Passion and Authenticity

My friends generally don't give me books -- they know that through my career I will receive most books worthy of being read. But on my birthday yesterday -- July 28th -- Grainne presented me with a book I truly wanted in my hands, but it hadn't happened until then. The gaily-wrapped book is THE LAST LECTURE by Randy Pausch, who sadly passed on a few days ago, leaving millions who had viewed his lecture on Oprah and through links via emails in tears. His courage -- knowing he would be leaving this world soon, leaving his wife, leaving his three small children -- was palpable. His earnest desire to allow his impending death to be exquisitely public that we -- and his children -- may receive meaning -- was beyond powerful. It was authentic. Pausch was authentic. I remember watching him on my computer monitor doing one-handed push-ups -- how could this vital man be sick, let alone dying? He lived every moment of his remaining days -- how many days, we only knew that they were not many -- with every sense heightened to the rarest of calibrations. His integrity shows up in the book when a police officer pulls him over for speeding, and he tells the officer the awful truth. Doubt in the officer's eyes, Pausch pulls up his shirt to expose his scars, and doubt is replaced by stern realization. The officer lets him off with a warning. The terrible truth will set you free, Pausch says. He pursues every drop of his remaining life with a fierce passion.

Maybe Pausch's raw human emotion is in the same vibration that has made A CHORUS LINE a tremendous, long-running hit. I saw the show tonight -- that's why I'm writing late -- I began writing on the 29th, and it is the wee hours now. I saw the show for at least the third time. I took Andrew -- whom I met at K-Lite and spent every morning from 4am on, shares the same birthday, but a vastly different year. He is a good friend; a fabulous escort. It is important I find the right person to share my free tickets with -- a gift from another friend in the radio biz. And Andrew is happy to celebrate our birthday this way, a day after.
I saw A CHORUS LINE when I was a teenager in New York City -- the Schubert Theatre if I remember correctly. I got the tee-shirt -- black, cap-sleeves. I saw the show again in Chicago when I moved to Iowa. I got the tee-shirt -- a pale yellow shirt that faded and had to let it go, too, when it became too worn. And tonight, the show in Portland -- watching it as an adult. Got the tee-shirt -- a spaghetti-strapped tank with gold sparkles on the lettering. Perfect for a Leo.
The show is about Passion -- What I Did for Love. I love to dance, and the freedom in dance has actually visited me very recently, just this past year. Joy! And I have a passion for being on the air, and for writing. I show up with my passion and walk into a space where I let viewers, readers, listeners in -- as purely as possible. It is what I love about the show -- talented dancers who want to truly be seen, and they become fabulous when they drop their fears. They show up as they really are, and everyone in the audience silently roots for them, rooting really for the silent passion packed inside their own beings. It takes a lot of courage to show up, and leave any excuses, the constricting past, the raw desire to be chosen on the floor. And it is an imperfect pursuit.

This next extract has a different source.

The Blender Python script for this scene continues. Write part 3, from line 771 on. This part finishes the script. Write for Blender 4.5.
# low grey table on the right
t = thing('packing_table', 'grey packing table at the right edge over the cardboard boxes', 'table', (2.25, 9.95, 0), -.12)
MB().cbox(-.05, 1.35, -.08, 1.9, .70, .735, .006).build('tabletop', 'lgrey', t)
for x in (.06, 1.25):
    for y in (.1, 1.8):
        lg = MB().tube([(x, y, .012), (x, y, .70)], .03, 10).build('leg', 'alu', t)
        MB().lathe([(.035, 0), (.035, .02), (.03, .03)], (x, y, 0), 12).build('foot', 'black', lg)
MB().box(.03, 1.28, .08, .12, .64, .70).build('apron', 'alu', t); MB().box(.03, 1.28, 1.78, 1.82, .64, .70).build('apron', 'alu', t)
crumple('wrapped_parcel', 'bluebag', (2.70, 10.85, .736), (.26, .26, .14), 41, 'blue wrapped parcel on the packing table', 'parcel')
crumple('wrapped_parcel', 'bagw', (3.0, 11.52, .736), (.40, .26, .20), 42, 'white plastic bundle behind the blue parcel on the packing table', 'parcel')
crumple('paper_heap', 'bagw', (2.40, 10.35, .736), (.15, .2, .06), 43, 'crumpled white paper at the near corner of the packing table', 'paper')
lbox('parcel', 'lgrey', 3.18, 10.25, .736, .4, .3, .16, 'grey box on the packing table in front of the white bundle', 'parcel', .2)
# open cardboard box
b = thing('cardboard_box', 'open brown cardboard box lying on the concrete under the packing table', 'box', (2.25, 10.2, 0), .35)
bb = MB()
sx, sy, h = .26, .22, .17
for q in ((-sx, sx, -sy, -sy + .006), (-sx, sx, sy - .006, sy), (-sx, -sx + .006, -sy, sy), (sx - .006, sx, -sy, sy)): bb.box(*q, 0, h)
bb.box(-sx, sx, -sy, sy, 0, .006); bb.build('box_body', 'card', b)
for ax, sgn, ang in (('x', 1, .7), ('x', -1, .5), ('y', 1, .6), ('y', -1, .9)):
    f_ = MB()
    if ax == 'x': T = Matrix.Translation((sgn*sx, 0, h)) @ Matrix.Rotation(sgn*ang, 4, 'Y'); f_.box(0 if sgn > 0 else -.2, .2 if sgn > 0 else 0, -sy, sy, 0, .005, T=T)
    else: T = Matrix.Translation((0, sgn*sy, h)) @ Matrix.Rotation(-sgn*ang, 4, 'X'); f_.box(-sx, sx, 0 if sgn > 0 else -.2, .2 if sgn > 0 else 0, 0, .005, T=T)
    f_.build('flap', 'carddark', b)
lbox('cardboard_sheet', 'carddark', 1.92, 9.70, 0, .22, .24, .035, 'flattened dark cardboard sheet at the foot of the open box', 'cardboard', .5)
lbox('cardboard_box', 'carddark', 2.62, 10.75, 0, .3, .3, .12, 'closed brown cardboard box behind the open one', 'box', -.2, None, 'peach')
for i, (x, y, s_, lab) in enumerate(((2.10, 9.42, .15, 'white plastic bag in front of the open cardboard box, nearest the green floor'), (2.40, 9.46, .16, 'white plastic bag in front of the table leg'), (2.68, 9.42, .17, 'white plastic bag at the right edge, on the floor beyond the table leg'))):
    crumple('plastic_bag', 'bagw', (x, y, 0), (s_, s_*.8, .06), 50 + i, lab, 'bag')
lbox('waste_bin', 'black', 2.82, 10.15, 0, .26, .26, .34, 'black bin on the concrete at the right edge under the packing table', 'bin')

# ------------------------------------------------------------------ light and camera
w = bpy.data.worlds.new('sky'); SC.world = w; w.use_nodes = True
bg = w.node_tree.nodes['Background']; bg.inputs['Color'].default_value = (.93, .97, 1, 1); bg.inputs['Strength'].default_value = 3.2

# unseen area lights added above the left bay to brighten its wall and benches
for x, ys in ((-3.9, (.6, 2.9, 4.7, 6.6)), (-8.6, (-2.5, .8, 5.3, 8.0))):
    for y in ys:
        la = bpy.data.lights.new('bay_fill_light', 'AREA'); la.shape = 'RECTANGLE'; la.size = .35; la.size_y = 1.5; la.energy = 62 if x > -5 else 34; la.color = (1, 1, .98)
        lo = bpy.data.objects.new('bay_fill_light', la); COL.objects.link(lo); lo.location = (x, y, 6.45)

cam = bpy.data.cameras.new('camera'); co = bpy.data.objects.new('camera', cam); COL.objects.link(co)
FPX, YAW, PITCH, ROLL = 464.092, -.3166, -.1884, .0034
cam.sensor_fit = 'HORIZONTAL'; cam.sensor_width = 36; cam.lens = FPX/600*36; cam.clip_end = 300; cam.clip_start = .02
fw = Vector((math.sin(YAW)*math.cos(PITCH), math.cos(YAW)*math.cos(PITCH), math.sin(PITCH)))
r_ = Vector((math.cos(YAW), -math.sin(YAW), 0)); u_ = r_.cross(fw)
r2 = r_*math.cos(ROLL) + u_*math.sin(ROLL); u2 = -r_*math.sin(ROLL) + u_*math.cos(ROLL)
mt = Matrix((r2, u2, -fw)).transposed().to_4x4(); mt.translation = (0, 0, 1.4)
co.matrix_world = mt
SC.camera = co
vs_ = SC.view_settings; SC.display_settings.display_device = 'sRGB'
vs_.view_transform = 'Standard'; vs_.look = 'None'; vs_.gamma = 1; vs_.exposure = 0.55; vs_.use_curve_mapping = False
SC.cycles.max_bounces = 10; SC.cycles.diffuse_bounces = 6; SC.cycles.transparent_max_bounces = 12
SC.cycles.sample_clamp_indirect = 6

I was in college, thinking about that first real job I would have, the first time I saw the show. The second time, I was working in TV -- I named a file folder "What I Did For Love" and I stuffed into it every story I wrote. And now I am in all media, but over the years, I would sing -- when I was alone -- the lyrics "PLAY ME THE MUSIC,GIVE ME A CHANCE TO COME THROUGH. ALL I EVER NEEDED WAS THE MUSIC, AND THE MIRROR,AND THE CHANCE TO DANCE FOR YOU." I am still open to that chance, but graceful, not grasping, which makes Today quite lovely. "KISS TODAY GOODBYE, AND POINT ME TO TOMORROW."
It is tomorrow, and I will fall asleep soon, my own passions renewed.